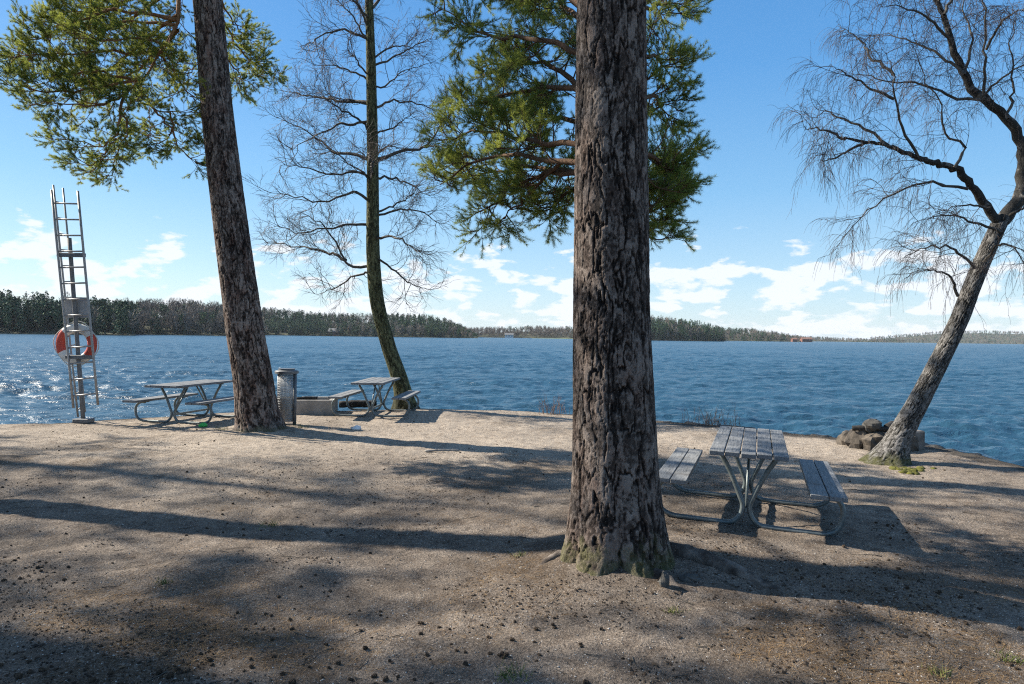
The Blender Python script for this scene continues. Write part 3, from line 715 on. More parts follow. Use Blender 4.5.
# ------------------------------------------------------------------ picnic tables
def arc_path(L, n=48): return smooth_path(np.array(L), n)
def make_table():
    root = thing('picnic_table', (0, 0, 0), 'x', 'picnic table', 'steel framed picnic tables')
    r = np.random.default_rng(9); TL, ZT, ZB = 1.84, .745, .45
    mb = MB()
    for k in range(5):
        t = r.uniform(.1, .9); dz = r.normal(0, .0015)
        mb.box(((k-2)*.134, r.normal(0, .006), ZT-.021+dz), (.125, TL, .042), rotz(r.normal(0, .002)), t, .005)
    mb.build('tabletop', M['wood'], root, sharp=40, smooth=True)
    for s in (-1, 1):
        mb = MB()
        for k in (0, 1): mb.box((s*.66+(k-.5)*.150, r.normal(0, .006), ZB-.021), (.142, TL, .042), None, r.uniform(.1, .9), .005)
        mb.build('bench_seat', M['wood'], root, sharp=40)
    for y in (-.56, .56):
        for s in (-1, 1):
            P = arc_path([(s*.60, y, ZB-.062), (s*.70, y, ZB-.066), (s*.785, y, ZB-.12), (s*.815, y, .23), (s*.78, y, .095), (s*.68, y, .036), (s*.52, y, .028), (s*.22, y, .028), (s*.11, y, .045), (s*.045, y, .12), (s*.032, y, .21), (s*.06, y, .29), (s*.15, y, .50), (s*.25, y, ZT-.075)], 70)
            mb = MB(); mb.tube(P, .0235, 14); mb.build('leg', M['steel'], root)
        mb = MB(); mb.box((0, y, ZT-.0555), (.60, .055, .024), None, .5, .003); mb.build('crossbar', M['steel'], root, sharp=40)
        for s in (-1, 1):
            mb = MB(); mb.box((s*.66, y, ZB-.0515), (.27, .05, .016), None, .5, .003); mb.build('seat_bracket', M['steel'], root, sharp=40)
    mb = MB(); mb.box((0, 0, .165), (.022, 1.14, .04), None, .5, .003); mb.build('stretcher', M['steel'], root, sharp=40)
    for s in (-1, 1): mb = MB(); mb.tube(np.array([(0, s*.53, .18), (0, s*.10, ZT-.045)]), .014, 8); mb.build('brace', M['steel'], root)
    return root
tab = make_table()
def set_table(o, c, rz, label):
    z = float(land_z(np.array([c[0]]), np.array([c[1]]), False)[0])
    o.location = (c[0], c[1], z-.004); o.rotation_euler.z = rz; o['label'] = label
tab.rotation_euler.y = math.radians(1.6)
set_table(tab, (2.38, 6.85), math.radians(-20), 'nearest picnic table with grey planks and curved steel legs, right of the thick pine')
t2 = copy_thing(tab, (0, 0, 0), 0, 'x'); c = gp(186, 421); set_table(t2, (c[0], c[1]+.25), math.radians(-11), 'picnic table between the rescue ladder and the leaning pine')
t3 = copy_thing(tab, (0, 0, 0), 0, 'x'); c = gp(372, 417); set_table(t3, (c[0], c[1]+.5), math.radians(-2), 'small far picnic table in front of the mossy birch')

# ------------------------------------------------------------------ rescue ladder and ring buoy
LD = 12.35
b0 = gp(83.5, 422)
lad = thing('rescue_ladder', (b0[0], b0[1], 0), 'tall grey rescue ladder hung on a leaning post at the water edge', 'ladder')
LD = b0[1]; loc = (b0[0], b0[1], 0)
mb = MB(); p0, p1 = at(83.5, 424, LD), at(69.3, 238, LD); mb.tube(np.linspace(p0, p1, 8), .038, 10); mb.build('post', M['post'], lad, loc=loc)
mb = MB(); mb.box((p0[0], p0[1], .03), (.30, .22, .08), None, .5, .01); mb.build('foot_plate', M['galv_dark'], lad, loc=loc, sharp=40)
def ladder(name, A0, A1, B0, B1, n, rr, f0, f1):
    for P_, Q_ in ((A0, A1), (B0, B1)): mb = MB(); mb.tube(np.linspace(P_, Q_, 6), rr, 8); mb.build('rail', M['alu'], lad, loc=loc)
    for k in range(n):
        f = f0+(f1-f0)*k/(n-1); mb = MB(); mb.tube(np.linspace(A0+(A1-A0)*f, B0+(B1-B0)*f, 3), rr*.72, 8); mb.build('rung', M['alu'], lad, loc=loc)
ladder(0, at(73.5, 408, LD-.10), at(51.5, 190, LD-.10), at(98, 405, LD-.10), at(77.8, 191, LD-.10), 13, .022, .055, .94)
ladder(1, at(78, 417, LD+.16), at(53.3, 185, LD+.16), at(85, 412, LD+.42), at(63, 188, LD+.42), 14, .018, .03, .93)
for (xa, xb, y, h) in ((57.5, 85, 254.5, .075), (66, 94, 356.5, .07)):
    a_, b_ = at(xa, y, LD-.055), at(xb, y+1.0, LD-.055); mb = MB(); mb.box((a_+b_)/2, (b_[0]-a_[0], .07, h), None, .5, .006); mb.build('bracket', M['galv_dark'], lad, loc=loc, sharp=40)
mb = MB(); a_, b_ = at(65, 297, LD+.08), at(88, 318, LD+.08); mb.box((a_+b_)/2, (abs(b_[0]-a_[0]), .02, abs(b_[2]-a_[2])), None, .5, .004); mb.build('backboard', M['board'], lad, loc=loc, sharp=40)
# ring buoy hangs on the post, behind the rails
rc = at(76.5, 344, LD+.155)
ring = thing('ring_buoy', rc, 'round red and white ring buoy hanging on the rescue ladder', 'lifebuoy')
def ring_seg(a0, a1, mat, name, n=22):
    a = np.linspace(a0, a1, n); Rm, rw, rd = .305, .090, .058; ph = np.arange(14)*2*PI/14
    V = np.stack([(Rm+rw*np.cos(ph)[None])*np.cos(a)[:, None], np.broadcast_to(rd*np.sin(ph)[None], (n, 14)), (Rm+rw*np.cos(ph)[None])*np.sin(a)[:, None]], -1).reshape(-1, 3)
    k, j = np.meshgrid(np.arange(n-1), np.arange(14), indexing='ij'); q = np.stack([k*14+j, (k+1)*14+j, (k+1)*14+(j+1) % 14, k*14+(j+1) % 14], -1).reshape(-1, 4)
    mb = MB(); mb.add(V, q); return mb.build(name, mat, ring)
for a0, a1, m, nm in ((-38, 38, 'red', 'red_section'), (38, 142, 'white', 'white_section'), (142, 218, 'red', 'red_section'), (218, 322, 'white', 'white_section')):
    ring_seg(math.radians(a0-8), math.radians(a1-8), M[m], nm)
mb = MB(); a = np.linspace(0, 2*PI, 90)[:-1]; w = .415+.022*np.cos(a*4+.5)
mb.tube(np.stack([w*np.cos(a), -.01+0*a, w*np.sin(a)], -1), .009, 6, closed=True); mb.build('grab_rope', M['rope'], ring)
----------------
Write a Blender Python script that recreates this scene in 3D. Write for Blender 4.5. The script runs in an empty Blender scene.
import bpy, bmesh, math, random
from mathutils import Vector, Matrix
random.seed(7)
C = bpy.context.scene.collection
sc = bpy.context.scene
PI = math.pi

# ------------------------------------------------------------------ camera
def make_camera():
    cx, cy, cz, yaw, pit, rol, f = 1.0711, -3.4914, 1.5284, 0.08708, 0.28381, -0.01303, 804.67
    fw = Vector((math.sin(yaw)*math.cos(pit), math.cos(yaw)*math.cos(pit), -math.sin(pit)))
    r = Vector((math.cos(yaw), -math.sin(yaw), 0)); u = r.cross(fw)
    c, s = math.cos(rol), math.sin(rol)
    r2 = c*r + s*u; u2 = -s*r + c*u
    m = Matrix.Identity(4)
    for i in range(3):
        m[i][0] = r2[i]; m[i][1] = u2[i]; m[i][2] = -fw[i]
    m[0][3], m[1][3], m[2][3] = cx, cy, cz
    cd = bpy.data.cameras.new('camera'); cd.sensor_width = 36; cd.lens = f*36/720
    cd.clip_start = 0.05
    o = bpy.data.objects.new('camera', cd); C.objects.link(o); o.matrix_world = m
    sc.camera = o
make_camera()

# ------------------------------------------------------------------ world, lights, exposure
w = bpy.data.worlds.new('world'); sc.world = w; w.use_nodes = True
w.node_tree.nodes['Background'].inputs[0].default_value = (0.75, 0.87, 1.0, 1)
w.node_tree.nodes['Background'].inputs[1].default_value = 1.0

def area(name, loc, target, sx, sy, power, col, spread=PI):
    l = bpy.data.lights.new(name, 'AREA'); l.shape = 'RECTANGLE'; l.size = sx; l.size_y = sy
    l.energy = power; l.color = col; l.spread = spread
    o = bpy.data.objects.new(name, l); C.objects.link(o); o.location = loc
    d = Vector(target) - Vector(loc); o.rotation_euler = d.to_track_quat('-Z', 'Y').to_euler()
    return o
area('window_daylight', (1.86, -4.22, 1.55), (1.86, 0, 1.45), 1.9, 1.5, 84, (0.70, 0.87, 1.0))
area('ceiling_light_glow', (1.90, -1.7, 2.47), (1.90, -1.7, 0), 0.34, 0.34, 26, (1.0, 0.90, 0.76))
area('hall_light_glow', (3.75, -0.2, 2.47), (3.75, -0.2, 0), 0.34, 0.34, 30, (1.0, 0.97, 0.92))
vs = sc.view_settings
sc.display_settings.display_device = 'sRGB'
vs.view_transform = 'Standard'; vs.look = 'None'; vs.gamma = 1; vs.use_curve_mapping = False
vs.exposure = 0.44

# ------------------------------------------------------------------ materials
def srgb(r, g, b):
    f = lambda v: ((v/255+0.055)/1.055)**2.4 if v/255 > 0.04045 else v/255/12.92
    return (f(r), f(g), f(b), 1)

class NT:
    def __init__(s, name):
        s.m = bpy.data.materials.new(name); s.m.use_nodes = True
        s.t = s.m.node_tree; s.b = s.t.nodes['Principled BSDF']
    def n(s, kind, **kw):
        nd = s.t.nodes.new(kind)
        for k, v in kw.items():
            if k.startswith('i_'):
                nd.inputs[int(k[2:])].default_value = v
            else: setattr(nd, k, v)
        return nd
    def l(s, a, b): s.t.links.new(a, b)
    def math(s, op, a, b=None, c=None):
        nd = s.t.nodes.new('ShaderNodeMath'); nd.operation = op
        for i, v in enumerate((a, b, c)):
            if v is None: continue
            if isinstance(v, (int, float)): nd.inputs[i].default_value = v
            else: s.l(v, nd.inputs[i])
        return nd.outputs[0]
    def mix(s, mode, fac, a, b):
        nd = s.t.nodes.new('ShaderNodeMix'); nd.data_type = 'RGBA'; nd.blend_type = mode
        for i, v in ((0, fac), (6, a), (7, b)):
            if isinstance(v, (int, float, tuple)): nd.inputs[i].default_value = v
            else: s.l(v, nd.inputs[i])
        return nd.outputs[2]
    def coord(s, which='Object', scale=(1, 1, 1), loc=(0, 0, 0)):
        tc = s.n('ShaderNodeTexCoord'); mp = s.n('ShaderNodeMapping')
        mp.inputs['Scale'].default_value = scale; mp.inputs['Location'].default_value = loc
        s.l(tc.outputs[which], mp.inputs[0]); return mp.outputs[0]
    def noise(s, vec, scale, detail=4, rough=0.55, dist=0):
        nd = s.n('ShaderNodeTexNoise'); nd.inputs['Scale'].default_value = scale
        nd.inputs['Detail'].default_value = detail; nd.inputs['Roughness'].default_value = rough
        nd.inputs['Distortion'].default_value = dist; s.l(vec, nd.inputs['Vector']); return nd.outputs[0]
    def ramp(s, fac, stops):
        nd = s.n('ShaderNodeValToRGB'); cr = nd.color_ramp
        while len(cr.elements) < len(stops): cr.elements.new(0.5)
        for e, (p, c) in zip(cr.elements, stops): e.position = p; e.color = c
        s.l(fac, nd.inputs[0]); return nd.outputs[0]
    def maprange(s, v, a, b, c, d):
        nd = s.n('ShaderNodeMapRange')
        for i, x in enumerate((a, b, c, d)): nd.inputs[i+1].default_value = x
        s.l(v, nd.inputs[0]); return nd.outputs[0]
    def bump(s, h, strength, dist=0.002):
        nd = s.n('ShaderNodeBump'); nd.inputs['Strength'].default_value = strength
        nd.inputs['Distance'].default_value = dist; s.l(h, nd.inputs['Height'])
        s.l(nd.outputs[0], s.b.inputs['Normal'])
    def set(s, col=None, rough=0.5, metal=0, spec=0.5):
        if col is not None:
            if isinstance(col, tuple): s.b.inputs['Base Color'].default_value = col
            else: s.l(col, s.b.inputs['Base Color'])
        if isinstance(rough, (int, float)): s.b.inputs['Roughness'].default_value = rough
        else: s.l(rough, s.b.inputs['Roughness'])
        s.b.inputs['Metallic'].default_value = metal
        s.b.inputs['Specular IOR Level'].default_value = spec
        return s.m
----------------
» What is needed
Exactly the lines above from the one with "Write a Blender" to the one with "PI = math.pi", both included, are to be quoted; leave the rest out.

» Correct answer
Write a Blender Python script that recreates this scene in 3D. Write for Blender 4.5. The script runs in an empty Blender scene.
import bpy, bmesh, math, random
from mathutils import Vector, Matrix
random.seed(7)
C = bpy.context.scene.collection
sc = bpy.context.scene
PI = math.pi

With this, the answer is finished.